Потом он рассказал, что его отец, погибший в Заксенхаузене, был знаменитым ученым и знал наизусть много классических произведений. В концлагере он был библиотекой для своих товарищей по заключению. Я представлял себе, как старый человек в этом мрачном месте, не знавшем ни жалости, ни надежды, в ответ на просьбу почитать Вергилия или Еврипида открывает себя на нужной странице и цитирует древние строки для лишенных книг читателей. Много лет спустя я понял, что Бредбери именно его обессмертил в образе одного из хранителей книг в романе «451 градус по Фаренгейту».
Таким образом, текст, который вы прочитали и запомнили, при перечитывании напоминает замерзшее озеро из баллады, которую я учил много лет назад: с одной стороны, это твердая почва, по которой свободно может передвигаться читатель, и в то же самое время его существование смутно и ненадежно, как будто он был записан на воде.
Чтение вслух, чтение про себя, возможность удерживать в памяти целые библиотеки слов – каким-то образом мы овладеваем этими способностями. Но прежде, еще до того, читатель должен научиться распознавать знаки, с помощью которых принято общаться в его среде, другими словами, он должен научиться читать. Клод Леви-Стросс рассказывает, что когда он жил среди бразильских индейцев намбиквара, его хозяева, увидев, как он пишет, забрали у него карандаш и бумагу, начирикали, подражая ему, несколько значков и потребовали, чтобы он «прочел» то, что они написали[136]. Намбиквара полагали, что написанное ими для Леви-Стросса тоже должно иметь какое-то значение.

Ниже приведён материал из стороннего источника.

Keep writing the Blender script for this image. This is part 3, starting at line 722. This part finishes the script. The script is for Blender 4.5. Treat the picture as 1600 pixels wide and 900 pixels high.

А самому Леви-Строссу, который учился читать в европейской школе, идея о том, что система коммуникации немедленно должна стать понятной любому человеку, казалась абсурдной. Методы, с помощью которых мы учимся читать, не только воплощают традиции общества в том, что касается грамоты: передача информации, иерархия знаний и власти, – они определяют и лимитируют те области, в которых мы будем применять свою способность читать.

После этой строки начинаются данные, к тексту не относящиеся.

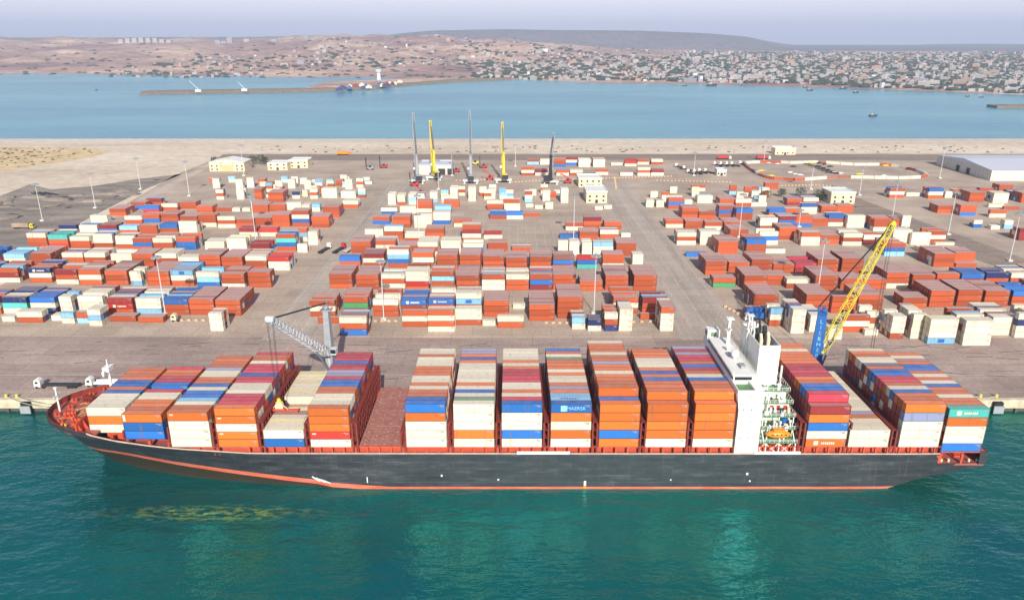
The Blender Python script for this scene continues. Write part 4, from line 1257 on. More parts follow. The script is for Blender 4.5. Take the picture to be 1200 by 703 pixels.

Я год жил в Селесте, небольшом французском городке в двадцати милях от Страсбурга, в самом центре Эльзаса, между Рейном и Вогезами. Там в маленькой муниципальной библиотеке были две большие исписанные тетради. В одной было 300, в другой 480 страниц; бумага обеих пожелтела от времени, но записи, сделанные разноцветными чернилами, все еще на удивление четки. В какой-то момент владельцы тетрадей переплели их для пущей сохранности, но вначале это были просто пачки сложенных листов бумаги, скорее всего купленные у книготорговца на одном из местных рынков. Сейчас они выставлены на обозрение посетителей библиотеки; как гласит специальная табличка, это тетради двух студентов, посещавших латинскую школу Селесты в самом конце XV века, с 1477 по 1501 год, – Гийома Гизенхайма, о котором неизвестно почти ничего, кроме того, что нам может сообщить его тетрадь, и Беатуса Ренануса, который стал знаменитым гуманистом и издал немало трудов Эразма Роттердамского.